> Exercise description
Copy out each line exactly as it appears.
····················
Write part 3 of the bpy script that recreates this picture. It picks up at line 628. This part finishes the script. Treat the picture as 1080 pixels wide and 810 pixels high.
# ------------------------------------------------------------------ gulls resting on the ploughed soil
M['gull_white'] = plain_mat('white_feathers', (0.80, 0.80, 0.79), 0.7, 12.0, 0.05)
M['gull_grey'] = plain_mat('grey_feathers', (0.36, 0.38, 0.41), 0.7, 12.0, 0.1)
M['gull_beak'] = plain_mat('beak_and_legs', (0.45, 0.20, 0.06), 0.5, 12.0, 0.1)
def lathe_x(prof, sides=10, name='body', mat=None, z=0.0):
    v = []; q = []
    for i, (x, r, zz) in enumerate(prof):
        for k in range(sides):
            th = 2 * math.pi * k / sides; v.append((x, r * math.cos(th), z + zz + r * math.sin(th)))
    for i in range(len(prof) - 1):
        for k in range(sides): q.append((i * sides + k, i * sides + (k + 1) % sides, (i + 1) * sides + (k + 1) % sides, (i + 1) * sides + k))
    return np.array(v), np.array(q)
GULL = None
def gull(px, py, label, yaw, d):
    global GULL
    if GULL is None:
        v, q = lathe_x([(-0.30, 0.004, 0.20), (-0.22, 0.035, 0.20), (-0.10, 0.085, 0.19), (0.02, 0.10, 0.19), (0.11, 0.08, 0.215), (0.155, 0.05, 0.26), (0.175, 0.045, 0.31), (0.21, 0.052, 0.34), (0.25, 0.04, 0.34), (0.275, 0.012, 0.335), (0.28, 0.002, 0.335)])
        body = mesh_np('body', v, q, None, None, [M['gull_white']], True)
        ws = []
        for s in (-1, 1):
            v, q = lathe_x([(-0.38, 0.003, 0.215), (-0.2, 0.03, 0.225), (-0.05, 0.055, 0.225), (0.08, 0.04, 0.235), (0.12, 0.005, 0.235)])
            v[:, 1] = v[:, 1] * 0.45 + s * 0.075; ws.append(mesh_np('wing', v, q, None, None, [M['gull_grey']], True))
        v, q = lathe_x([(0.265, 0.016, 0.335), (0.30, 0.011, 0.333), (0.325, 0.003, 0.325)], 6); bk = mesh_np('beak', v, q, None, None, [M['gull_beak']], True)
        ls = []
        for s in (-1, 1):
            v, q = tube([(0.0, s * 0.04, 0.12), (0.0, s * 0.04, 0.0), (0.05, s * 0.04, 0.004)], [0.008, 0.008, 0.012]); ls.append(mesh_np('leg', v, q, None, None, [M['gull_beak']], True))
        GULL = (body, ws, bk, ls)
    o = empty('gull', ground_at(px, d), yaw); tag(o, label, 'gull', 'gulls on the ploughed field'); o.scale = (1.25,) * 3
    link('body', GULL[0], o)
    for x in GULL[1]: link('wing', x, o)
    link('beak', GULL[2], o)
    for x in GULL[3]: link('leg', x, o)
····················
> Complete output
Write part 3 of the bpy script that recreates this picture. It picks up at line 628. This part finishes the script. Treat the picture as 1080 pixels wide and 810 pixels high.
# ------------------------------------------------------------------ gulls resting on the ploughed soil
M['gull_white'] = plain_mat('white_feathers', (0.80, 0.80, 0.79), 0.7, 12.0, 0.05)
M['gull_grey'] = plain_mat('grey_feathers', (0.36, 0.38, 0.41), 0.7, 12.0, 0.1)
M['gull_beak'] = plain_mat('beak_and_legs', (0.45, 0.20, 0.06), 0.5, 12.0, 0.1)
def lathe_x(prof, sides=10, name='body', mat=None, z=0.0):
    v = []; q = []
    for i, (x, r, zz) in enumerate(prof):
        for k in range(sides):
            th = 2 * math.pi * k / sides; v.append((x, r * math.cos(th), z + zz + r * math.sin(th)))
    for i in range(len(prof) - 1):
        for k in range(sides): q.append((i * sides + k, i * sides + (k + 1) % sides, (i + 1) * sides + (k + 1) % sides, (i + 1) * sides + k))
    return np.array(v), np.array(q)
GULL = None
def gull(px, py, label, yaw, d):
    global GULL
    if GULL is None:
        v, q = lathe_x([(-0.30, 0.004, 0.20), (-0.22, 0.035, 0.20), (-0.10, 0.085, 0.19), (0.02, 0.10, 0.19), (0.11, 0.08, 0.215), (0.155, 0.05, 0.26), (0.175, 0.045, 0.31), (0.21, 0.052, 0.34), (0.25, 0.04, 0.34), (0.275, 0.012, 0.335), (0.28, 0.002, 0.335)])
        body = mesh_np('body', v, q, None, None, [M['gull_white']], True)
        ws = []
        for s in (-1, 1):
            v, q = lathe_x([(-0.38, 0.003, 0.215), (-0.2, 0.03, 0.225), (-0.05, 0.055, 0.225), (0.08, 0.04, 0.235), (0.12, 0.005, 0.235)])
            v[:, 1] = v[:, 1] * 0.45 + s * 0.075; ws.append(mesh_np('wing', v, q, None, None, [M['gull_grey']], True))
        v, q = lathe_x([(0.265, 0.016, 0.335), (0.30, 0.011, 0.333), (0.325, 0.003, 0.325)], 6); bk = mesh_np('beak', v, q, None, None, [M['gull_beak']], True)
        ls = []
        for s in (-1, 1):
            v, q = tube([(0.0, s * 0.04, 0.12), (0.0, s * 0.04, 0.0), (0.05, s * 0.04, 0.004)], [0.008, 0.008, 0.012]); ls.append(mesh_np('leg', v, q, None, None, [M['gull_beak']], True))
        GULL = (body, ws, bk, ls)
    o = empty('gull', ground_at(px, d), yaw); tag(o, label, 'gull', 'gulls on the ploughed field'); o.scale = (1.25,) * 3
    link('body', GULL[0], o)
    for x in GULL[1]: link('wing', x, o)
    link('beak', GULL[2], o)
    for x in GULL[3]: link('leg', x, o)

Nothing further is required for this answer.